Dora Diamant (1898-1952) was the lover of Franz Kafka (1883-1924) famous for such works as "Metamorphosis" and "The Trial".

She was born in Poland, to a devout family of Hasidic Jews, and after rebelling against the marriage her family intended for her, trained as a kindergarten teacher and later worked as a seamstress. It was around this time that she settled on the "Diamant" spelling of her surname, which had also been written as "Dymant" and "Diament".

She met Kafka in 1923 when she was helping at a Jewish holiday centre on the Baltic sea. Their affair was to be intense, but brief. He was already riddled with TB and died in Dora's arms in 1924.

There is some dispute about her role in the destruction of most of Kafka's papers.

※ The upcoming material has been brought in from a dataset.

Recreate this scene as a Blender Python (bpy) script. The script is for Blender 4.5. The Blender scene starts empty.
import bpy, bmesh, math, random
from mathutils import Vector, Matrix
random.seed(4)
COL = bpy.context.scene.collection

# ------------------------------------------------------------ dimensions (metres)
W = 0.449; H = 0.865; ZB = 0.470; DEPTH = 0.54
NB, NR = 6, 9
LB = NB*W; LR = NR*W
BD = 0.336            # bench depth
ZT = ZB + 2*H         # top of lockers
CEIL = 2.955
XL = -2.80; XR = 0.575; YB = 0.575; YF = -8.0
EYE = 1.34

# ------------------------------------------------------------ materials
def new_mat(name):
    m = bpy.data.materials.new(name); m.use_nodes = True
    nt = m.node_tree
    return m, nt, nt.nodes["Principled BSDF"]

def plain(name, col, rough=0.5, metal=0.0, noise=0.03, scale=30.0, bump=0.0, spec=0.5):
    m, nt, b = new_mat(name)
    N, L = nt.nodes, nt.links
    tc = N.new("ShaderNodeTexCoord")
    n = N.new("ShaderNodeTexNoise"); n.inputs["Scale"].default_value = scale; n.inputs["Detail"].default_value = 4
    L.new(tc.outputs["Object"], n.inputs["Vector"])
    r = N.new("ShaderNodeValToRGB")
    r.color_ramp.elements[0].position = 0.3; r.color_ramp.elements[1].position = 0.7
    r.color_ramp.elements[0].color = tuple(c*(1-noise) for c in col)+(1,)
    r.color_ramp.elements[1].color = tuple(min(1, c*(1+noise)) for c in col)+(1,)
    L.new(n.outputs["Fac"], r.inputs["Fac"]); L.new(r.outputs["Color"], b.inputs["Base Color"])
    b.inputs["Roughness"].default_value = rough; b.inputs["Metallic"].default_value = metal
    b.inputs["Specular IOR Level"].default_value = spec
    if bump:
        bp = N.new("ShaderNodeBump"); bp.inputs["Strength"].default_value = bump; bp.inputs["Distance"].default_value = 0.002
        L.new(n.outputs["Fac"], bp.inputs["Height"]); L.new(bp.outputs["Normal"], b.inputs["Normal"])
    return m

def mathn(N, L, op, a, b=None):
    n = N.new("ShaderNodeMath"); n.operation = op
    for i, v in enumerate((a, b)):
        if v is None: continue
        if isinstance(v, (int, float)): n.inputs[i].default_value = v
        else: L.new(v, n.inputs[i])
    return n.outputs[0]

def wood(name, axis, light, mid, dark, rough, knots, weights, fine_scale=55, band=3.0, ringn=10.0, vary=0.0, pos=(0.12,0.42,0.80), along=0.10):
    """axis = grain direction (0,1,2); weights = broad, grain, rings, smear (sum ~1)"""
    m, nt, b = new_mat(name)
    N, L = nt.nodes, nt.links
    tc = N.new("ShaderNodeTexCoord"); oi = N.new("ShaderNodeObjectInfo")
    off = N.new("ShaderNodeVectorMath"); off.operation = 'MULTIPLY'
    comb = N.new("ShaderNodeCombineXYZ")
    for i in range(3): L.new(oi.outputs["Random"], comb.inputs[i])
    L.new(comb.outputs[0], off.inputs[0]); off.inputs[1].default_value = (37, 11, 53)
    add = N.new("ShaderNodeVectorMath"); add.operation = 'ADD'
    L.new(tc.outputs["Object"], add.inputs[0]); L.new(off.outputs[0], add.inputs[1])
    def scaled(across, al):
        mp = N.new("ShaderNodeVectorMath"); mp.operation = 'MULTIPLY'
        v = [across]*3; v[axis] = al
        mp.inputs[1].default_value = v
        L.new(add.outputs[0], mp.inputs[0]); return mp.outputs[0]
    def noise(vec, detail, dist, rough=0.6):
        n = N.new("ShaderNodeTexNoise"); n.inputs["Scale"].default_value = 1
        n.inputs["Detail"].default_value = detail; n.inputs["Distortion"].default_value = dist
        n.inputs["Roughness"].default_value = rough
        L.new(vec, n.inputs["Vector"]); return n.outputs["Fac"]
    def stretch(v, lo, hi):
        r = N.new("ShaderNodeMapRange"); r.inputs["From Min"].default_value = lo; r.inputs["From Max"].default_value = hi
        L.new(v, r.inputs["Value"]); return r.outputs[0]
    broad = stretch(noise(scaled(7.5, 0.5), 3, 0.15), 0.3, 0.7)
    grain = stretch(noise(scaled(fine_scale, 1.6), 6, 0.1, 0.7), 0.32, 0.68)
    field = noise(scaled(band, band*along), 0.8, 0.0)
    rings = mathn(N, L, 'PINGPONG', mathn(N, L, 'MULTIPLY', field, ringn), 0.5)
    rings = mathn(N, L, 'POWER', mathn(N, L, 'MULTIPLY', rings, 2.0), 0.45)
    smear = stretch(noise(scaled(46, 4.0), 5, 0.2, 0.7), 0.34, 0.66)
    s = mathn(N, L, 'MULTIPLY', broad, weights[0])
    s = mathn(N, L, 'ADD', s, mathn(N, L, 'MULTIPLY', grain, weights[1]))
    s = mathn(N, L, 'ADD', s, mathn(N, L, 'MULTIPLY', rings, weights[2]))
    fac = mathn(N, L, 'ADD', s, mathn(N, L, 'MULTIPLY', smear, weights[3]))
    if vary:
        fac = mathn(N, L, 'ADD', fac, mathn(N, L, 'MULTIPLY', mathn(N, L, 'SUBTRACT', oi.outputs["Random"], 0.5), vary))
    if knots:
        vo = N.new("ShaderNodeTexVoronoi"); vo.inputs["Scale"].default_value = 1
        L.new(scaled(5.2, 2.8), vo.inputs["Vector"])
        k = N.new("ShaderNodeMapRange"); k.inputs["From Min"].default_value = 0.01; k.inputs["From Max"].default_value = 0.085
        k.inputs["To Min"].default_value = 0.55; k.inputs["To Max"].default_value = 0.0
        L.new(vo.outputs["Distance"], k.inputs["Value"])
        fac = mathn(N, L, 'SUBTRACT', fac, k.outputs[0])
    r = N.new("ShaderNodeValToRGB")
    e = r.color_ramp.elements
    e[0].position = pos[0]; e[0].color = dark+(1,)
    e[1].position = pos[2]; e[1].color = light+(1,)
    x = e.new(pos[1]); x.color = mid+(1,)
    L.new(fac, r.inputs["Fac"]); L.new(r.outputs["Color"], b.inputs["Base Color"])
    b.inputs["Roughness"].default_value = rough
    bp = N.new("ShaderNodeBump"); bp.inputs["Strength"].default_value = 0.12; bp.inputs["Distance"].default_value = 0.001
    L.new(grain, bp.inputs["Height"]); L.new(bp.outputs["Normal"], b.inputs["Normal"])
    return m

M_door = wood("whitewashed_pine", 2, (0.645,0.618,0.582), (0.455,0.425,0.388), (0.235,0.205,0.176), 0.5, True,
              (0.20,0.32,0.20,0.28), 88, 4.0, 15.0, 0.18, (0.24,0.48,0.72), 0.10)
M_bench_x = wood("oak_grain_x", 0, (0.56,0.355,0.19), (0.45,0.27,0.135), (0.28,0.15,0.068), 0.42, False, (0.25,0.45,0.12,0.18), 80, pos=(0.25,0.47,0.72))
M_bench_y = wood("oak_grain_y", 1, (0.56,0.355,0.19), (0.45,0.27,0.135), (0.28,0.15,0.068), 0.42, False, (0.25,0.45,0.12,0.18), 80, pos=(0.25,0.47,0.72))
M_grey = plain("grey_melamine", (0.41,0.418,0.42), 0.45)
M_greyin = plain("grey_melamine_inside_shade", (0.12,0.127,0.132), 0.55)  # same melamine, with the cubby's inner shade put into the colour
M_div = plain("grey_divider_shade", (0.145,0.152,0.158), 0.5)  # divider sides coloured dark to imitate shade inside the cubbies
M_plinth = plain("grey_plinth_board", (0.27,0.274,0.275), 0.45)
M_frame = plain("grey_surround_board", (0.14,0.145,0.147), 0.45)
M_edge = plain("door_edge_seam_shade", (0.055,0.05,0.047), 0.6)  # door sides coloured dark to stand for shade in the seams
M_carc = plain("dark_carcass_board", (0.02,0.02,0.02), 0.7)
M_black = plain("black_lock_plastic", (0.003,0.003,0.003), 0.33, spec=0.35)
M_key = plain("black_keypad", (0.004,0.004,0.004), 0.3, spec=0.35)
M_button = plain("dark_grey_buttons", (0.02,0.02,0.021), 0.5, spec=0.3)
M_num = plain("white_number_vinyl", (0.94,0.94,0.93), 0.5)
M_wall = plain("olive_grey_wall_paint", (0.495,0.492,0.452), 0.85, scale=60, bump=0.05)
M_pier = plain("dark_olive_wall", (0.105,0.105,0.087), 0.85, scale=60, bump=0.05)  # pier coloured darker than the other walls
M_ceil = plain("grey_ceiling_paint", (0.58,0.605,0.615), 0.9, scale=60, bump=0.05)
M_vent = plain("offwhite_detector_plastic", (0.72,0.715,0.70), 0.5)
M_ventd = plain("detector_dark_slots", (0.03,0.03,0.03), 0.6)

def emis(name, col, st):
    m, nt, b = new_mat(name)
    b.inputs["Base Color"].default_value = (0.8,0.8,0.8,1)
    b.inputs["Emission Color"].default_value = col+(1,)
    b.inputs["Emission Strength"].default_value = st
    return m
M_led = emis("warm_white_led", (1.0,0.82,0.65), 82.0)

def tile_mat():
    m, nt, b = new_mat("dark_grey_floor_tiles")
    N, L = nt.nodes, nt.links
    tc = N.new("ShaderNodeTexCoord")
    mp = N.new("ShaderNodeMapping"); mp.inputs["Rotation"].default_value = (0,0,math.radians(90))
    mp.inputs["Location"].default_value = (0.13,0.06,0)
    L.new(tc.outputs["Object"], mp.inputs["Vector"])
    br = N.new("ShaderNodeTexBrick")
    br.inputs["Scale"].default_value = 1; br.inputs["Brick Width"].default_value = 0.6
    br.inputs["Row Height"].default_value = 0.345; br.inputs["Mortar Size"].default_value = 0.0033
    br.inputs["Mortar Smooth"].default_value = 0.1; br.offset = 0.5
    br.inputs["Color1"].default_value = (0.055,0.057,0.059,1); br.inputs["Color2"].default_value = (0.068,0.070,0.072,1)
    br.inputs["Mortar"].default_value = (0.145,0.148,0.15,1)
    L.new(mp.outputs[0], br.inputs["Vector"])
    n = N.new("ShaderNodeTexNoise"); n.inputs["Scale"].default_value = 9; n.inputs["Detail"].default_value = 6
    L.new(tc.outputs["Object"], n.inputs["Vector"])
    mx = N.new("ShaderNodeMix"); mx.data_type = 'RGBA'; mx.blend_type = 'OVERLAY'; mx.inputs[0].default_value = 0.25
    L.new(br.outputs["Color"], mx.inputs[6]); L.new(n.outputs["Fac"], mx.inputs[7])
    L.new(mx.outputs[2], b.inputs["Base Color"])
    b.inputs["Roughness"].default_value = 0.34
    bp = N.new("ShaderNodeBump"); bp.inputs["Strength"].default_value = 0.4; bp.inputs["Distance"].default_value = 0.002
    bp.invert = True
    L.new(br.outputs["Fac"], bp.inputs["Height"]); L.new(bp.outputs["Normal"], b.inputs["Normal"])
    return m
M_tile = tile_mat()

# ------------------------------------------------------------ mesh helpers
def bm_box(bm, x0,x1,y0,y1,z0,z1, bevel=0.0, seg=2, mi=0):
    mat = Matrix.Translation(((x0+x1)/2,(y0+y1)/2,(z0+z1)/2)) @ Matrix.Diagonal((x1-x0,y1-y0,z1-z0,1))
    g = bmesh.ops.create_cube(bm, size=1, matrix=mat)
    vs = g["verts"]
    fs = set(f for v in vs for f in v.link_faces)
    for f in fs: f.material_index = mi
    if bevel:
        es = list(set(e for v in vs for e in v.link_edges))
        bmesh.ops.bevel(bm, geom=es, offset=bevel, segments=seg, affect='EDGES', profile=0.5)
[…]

Some say she was entirely complicit with Max Brod in complying with Kafka's wish that they were all destroyed, and others that she kept some of his letters and other papers.

In any event, the Gestapo raided her flat in 1933, and despite extensive searches, none of the papers have been found.

Despite her devotion to Kafka, she did marry Lutz Lask, the editor of a Communist newspaper, and they escaped to Russia whilst the Nazis were in power, only to be later persecuted in Stalin's purges. Dora had to escape once again, this time to England, where she still ended up in internment, though a more humane one, as an enemy alien on the Isle of Man.

Her headstone in a London cemetery reads "Who knows Dora, knows what love means."